Observant cela, je ne m’en félicite nullement ni ne m’en réjouis, ni d’ailleurs ne m’en plains plus que de mesure ; je constate et j’apprécie la chose pour ce qu’elle est, et rien d’autre. C’est à la fois l’opportunité unique et le calvaire insensé de cette époque qui n’est semblable à aucune autre, définitivement et décisivement. Car là-dedans, dans cette époque, aucune certitude, aucune règle, aucune référence objective n’existe plus, et c’est pourquoi si votre destin courant vous fait perdre la voie que vous vous êtes tracée, surtout si elle est buissonnière, vous êtes à la dérive et en grand danger d’être pris dans les rets de ce qu’on nomme sur ce site “le Système”, et de voir votre pensée brusquement se glacer, s’immobiliser, devenir informe et méprisable, emprisonnée dans les commandements des gardiens de la prison.

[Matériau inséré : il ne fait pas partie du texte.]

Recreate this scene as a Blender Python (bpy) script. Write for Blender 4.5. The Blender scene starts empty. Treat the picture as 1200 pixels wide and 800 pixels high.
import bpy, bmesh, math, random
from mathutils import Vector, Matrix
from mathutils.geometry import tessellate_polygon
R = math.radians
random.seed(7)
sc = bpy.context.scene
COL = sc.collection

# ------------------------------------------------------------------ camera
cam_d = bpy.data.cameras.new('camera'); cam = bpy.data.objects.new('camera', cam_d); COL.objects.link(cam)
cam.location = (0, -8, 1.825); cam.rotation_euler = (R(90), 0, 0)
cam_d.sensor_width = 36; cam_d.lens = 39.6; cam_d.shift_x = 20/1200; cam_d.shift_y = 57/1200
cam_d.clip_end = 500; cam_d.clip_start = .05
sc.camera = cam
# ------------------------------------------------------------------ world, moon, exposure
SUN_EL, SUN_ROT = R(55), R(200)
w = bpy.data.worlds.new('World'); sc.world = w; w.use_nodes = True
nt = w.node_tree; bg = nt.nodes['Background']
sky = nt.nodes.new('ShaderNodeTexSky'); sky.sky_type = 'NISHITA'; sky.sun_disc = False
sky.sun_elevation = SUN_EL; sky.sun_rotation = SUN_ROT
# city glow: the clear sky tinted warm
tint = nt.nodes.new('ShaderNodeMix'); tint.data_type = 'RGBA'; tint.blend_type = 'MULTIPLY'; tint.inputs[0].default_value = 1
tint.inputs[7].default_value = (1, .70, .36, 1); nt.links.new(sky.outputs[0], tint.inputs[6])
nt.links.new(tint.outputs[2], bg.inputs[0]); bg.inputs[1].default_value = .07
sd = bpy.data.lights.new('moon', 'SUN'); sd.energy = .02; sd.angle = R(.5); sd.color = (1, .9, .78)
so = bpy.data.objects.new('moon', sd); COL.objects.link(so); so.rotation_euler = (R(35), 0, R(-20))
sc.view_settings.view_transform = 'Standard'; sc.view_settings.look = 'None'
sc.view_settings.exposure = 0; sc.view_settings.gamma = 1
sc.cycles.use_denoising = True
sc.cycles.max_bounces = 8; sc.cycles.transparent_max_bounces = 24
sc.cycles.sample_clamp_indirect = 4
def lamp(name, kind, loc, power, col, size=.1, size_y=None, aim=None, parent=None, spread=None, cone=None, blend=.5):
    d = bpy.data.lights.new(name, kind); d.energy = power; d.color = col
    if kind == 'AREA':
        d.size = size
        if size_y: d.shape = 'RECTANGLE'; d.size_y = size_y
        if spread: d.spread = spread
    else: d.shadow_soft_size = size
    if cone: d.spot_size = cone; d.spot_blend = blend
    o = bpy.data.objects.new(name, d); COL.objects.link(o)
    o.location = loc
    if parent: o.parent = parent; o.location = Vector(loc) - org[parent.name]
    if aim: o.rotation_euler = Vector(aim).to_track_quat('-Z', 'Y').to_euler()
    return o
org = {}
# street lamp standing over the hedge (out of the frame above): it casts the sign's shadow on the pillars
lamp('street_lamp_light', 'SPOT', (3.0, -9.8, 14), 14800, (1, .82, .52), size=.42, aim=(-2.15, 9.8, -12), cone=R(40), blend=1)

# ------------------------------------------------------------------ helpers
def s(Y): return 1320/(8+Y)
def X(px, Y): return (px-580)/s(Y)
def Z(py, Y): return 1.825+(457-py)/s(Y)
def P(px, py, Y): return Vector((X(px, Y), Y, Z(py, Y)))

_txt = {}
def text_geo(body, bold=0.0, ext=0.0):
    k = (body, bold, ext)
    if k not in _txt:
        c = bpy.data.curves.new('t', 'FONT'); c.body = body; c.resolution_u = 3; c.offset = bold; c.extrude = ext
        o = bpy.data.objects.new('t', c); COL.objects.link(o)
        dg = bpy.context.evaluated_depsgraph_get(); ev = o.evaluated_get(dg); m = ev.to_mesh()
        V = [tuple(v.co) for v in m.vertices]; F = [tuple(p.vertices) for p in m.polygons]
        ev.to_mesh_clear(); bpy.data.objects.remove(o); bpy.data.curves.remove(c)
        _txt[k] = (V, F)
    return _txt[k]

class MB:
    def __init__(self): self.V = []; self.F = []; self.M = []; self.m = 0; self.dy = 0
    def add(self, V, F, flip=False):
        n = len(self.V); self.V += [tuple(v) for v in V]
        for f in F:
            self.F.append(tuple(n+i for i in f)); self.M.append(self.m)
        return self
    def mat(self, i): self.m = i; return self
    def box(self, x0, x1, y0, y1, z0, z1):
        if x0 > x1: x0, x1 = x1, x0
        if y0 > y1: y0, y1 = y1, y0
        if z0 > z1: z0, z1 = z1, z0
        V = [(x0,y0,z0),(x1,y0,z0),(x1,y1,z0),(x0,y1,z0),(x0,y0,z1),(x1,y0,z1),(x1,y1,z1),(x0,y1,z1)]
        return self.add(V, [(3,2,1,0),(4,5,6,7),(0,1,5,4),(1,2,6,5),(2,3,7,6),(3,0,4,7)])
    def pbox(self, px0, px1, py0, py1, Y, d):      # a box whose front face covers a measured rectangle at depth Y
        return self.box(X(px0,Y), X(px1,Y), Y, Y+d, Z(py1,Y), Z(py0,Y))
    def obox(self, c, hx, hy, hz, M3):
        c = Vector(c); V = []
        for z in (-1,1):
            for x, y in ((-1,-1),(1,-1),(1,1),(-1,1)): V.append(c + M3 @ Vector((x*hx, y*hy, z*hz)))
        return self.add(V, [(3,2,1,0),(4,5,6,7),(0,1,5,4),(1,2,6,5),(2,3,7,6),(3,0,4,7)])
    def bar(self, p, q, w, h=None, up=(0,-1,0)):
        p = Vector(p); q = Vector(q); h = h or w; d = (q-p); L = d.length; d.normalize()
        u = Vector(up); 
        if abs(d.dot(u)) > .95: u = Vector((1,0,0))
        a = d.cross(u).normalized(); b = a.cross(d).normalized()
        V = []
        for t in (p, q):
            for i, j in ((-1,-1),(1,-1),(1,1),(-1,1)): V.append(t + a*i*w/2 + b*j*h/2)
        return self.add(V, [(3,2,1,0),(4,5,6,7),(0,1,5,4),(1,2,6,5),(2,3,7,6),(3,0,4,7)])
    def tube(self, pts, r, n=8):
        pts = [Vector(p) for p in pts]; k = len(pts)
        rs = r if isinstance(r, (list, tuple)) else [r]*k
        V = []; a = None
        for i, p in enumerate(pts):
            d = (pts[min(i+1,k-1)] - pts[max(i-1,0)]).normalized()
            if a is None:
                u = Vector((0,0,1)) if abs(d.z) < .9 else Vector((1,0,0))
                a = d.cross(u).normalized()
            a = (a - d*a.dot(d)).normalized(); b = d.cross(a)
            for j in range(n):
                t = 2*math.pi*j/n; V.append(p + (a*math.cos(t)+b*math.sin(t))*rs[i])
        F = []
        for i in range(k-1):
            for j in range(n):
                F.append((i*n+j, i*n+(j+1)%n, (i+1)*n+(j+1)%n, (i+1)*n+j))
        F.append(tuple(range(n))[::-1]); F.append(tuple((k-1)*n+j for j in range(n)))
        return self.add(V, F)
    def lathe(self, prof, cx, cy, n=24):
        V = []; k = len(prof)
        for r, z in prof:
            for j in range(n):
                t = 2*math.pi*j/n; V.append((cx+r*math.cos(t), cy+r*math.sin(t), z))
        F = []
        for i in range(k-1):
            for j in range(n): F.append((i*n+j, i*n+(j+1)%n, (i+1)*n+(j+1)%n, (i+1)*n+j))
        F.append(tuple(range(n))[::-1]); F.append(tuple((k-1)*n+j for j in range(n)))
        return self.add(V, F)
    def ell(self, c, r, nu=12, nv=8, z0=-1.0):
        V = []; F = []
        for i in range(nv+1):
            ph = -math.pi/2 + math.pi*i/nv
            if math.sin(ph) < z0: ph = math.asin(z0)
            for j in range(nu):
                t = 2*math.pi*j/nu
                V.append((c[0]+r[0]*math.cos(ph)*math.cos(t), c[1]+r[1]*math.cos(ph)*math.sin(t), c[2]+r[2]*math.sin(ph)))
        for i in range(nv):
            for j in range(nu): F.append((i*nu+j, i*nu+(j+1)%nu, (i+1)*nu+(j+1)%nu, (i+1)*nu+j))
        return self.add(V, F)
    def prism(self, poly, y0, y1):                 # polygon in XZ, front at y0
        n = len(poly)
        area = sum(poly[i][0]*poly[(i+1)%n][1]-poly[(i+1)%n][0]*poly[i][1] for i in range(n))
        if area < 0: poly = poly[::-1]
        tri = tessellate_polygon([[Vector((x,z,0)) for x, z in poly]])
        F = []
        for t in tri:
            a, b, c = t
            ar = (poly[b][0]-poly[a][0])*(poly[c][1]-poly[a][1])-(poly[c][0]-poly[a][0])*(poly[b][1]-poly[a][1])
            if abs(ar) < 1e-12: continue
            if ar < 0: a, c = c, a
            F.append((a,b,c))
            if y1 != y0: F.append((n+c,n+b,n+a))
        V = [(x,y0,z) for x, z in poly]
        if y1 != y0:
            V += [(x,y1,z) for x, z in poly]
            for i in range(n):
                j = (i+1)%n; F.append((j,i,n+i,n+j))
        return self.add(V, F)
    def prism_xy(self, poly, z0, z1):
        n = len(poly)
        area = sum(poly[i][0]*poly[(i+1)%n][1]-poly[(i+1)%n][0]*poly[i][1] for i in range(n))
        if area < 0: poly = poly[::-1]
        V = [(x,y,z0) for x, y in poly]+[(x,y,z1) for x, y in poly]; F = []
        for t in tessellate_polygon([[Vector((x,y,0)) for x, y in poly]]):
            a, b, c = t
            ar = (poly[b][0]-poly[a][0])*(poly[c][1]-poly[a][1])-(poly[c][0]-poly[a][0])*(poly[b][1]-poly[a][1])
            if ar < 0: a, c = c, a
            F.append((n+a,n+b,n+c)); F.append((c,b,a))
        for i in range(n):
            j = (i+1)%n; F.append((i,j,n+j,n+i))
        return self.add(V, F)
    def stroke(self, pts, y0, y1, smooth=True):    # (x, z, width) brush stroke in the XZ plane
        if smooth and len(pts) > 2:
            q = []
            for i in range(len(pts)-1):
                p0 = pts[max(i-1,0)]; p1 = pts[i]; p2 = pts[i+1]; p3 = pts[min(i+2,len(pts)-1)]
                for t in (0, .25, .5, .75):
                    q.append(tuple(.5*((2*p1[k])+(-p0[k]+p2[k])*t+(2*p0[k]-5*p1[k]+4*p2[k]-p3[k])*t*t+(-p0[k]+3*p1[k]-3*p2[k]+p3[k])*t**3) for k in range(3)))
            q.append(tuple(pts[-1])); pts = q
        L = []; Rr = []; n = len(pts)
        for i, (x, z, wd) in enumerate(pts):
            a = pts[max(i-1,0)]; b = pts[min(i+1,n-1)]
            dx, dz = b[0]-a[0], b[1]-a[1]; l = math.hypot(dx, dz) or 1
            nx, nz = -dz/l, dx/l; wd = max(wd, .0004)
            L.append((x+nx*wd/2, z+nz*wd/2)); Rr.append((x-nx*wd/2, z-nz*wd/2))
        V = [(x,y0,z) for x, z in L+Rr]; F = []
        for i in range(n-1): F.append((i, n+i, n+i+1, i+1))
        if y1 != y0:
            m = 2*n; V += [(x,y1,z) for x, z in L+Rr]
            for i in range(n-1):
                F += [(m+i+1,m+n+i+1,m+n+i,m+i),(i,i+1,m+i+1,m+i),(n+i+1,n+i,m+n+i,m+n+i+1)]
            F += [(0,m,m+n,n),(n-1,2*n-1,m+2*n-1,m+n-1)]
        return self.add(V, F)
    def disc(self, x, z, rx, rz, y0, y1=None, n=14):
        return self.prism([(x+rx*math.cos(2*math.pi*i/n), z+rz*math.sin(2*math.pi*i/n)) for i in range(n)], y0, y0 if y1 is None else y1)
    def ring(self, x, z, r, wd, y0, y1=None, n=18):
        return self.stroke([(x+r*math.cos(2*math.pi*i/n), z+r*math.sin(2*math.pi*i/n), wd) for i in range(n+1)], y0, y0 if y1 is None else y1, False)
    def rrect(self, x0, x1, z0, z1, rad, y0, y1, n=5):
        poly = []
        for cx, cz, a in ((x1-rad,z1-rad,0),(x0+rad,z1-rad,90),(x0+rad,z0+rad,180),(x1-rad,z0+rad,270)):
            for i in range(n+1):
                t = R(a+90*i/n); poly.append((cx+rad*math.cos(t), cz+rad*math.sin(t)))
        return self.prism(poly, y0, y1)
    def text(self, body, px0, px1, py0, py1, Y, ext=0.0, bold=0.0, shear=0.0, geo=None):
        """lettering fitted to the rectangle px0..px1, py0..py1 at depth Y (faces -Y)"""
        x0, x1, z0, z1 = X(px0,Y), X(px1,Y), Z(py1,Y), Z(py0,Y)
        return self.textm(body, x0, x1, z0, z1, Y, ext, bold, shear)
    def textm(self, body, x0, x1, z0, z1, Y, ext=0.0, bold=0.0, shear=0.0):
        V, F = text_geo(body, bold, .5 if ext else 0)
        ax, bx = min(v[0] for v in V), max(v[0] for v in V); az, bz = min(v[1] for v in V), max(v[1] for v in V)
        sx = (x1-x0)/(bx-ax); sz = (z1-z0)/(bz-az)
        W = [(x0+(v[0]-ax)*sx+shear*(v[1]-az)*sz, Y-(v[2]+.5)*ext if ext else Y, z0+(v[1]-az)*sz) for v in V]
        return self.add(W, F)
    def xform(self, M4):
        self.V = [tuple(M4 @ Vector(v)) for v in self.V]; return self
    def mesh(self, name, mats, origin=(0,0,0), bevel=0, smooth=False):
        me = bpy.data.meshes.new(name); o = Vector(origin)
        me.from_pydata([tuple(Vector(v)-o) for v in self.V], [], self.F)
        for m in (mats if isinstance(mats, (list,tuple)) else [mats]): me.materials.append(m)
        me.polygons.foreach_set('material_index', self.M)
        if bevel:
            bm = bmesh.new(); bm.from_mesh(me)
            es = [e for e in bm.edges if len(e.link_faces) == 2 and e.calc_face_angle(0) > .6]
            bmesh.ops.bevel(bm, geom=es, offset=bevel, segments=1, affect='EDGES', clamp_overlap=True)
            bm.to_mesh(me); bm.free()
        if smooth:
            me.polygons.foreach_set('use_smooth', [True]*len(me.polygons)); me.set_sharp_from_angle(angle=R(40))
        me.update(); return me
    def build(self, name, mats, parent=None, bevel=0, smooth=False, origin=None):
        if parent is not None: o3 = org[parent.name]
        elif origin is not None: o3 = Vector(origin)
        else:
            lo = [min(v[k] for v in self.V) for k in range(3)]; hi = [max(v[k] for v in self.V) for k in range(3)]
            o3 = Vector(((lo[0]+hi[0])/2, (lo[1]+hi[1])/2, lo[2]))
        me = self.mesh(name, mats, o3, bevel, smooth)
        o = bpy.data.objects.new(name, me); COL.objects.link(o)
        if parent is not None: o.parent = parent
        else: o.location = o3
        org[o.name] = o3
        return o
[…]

Certains pourraient dire, arguant de l’antique sagesse : mais contentez-vous donc de votre promenade avec la sublime Klara, et un jour la biche acceptera de vous écouter, et peut-être même consentira-t-elle à vous parler. Cela, je le sais bien, mais il est vain d’y songer. Si l’on peut tracer sa voie buissonnière, y compris dans la forêt, on ne peut pas bouleverser son destin qui reste une loi immuable d’une vie, qui est au-dessus de vous, qui est votre seul espoir de vous hausser si vous vous en montrez digne. (Même dans cette époque complètement déstructurée, où plus rien d’immuable n’existe ? Justement, dans cette époque, parce qu’elle est complètement déstructurée et qu’il n’y a plus rien d’immuable en elle.) Je continuerai à faire fuir cette biche et cela m’attriste, mais avec l’espoir, simplement, qu’elle m’ait entendu dans sa fuite : “Nous sommes des amis” ; je veux dire, pour qu’elle s’en souvienne, elle, et pour me préparer, moi, dans un autre monde, à une autre existence avec un autre destin où la sagesse aura toute la place qu’elle mérite.

Puis nous rentrâmes, Klara et moi, notre promenade terminée. La Fugue faisait entendre ses dernières notes ; il est temps de se remettre au travail, me dis-je, à la manière d’un héros d’un “poème philosophique” de Vigny, c’est-à-dire revigoré par la perspective de l’épreuve.